In a separate rally in Fort Pierce, Fla., Vice President Joe Biden further warned voters that "Romnesia" may also be contagious, because Romney's running mate may have "contracted" it. "All of a sudden Paul Ryan, the budget hawk, the guy who introduced the budget plan that actually already passed ... all of a sudden, he doesn't remember it," Biden told the crowd. 

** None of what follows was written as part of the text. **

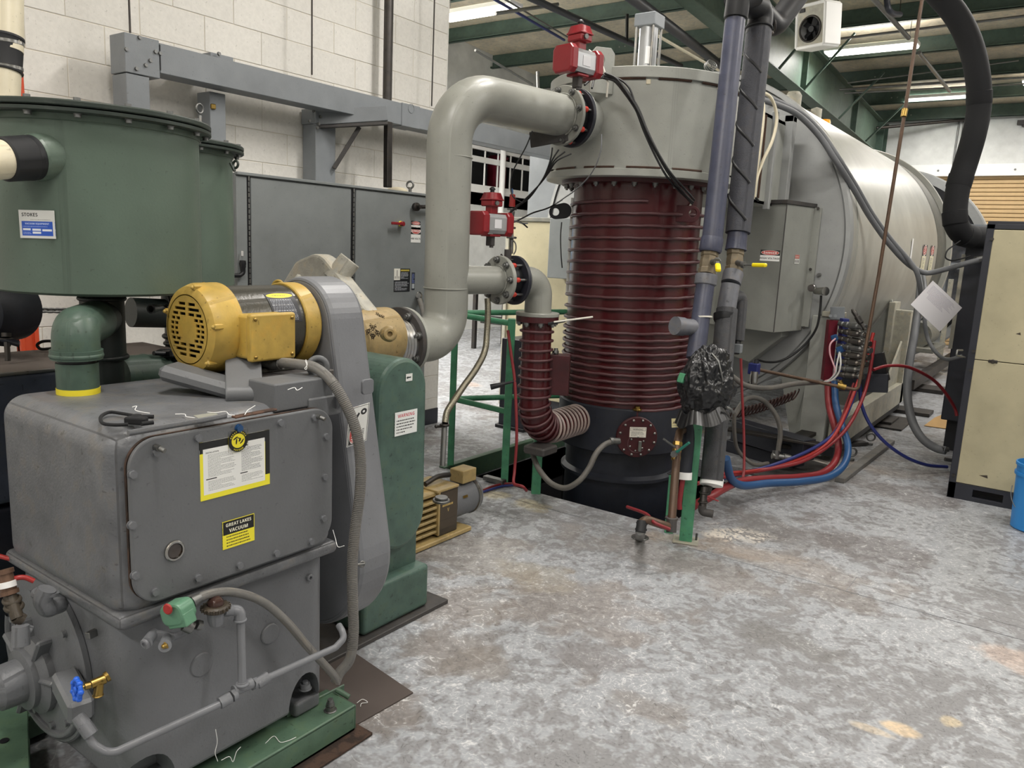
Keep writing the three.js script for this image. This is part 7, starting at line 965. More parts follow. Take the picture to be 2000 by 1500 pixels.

If these speeches and jabs are any indication, Obama might be getting nervous about reelection. If the campaign season ended today, Real Clear Politics (RCP) projects a narrow 271 to 266 win for Obama. This five electoral vote difference shows that Romney can win the whole thing if claims the votes of any one of the battleground states that Obama currently leads: Iowa (6), Michigan (16), Nevada (6), Ohio (18), Pennsylvania (20), and Wisconsin (10). This starkly contrasts what we saw just a few weeks ago, when Obama commanded leads in nine out of the 10 swing states.

In fact, Romney is polling well in Colorado, Florida, New Hampshire, and Virginia, four states where he has been trailing Obama for months. Since last week, Romney has held onto a 2.5-point lead over Obama in Florida, caught up in Colorado, and tied Obama in Virginia, according to RCP averages. He has also overtaken Obama in New Hampshire for the first time since February.

These polls show that even if the GOP-ticket appears to have "Romnesia," Romney and Ryan seem to be doing something right because people are loving it. In fact, according to another poll, Americans are catching a new "craze" that's spreading throughout the nation. Hmm ... maybe we could call it, "Romne-phility."